It's become commonly accepted that the absence of aircraft contrails resulting from the grounding of all commercial airliners after 9/11 caused an immediate and noticeable change in the earth's temperature. But according to a piece in Flight International, the impact of contrails on the climate might be vastly overstated.
Contrails are the white, sometimes beautiful lines of clouds that flow from an airplane's engines as it streaks through the sky. They form high in the atmosphere when the mixture of water vapor in aircraft exhaust and air condenses and freezes. Contrails can spread out and turn into cirrus clouds that contribute to global warming by reflecting less sunlight than the amount of heat they trap.
Research into the impact of contrails on climate change has focused on daily temperature range, or DTR, which measures the difference between the hottest daytime temperature and coldest nighttime temperature on any given day. In one of the most widely cited contrail/climate studies (.pdf), scientist David Travis from the University of Wisconsin measured DTR in different locations around the country during the days immediately following 9/11, when all US commercial air traffic was grounded. He found that the DTR had reached up to 2-degrees Fahrenheit on those contrail-free days, more than double what had been seen in the previous 30 years. That supported the theory that contrails warm the earth by trapping gasses in the atmosphere.
"The assumption is a net warning," Travis said after his study was published.
But new research conducted at the UK's Leeds University seems to contradict or at least downplay Travis' findings. In the Leeds study, researchers incorporated contrails into a climate model and found that they do surpress DTR, but only by a tiny amount.
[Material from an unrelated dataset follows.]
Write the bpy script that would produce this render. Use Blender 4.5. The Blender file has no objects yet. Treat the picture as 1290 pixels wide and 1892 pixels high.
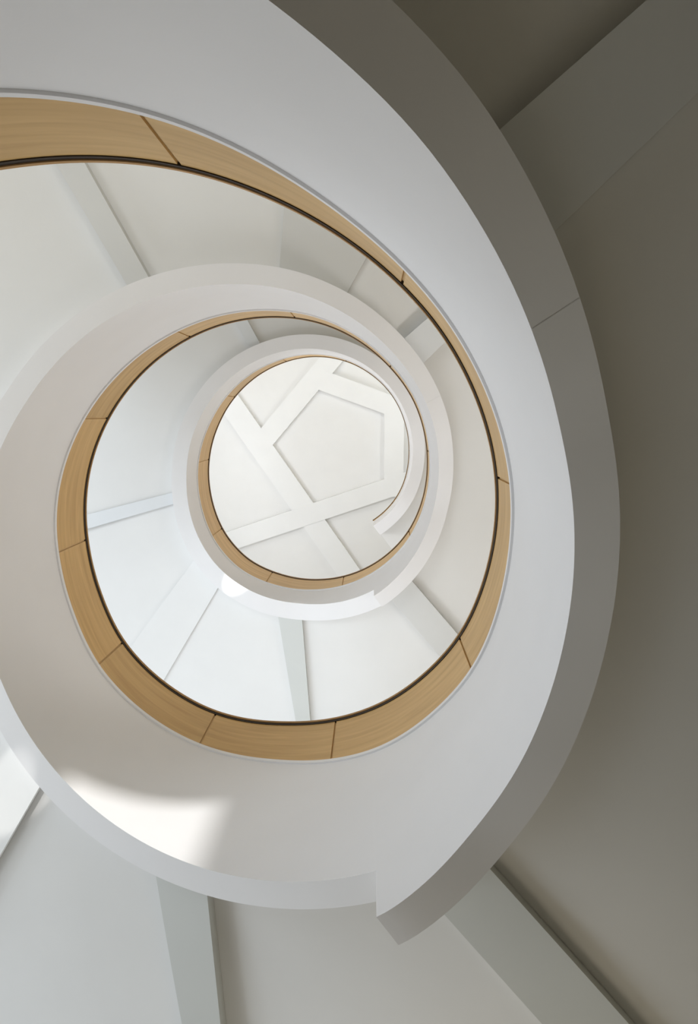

Results from the Leeds study suggest that it would take 200 times as many flights over the USA as there are today to see the types of DTR changes suggested by Travis' research.
Others agree. "Aircraft are likely to be a significant factor in future climate, but probably not via their contrails," NASA's James Hansen told NOVA . "I think our main concern about aircraft will be their CO2 emissions, not contrails, which are a pretty small climate force."
Scientists speculate the real reason for the post-9/11 variation is something far less groundbreaking: a statistical quirk brought about by a change in wind direction that impacted low cloud cover or the fact that there were unusually clear conditions in the days following 9/11.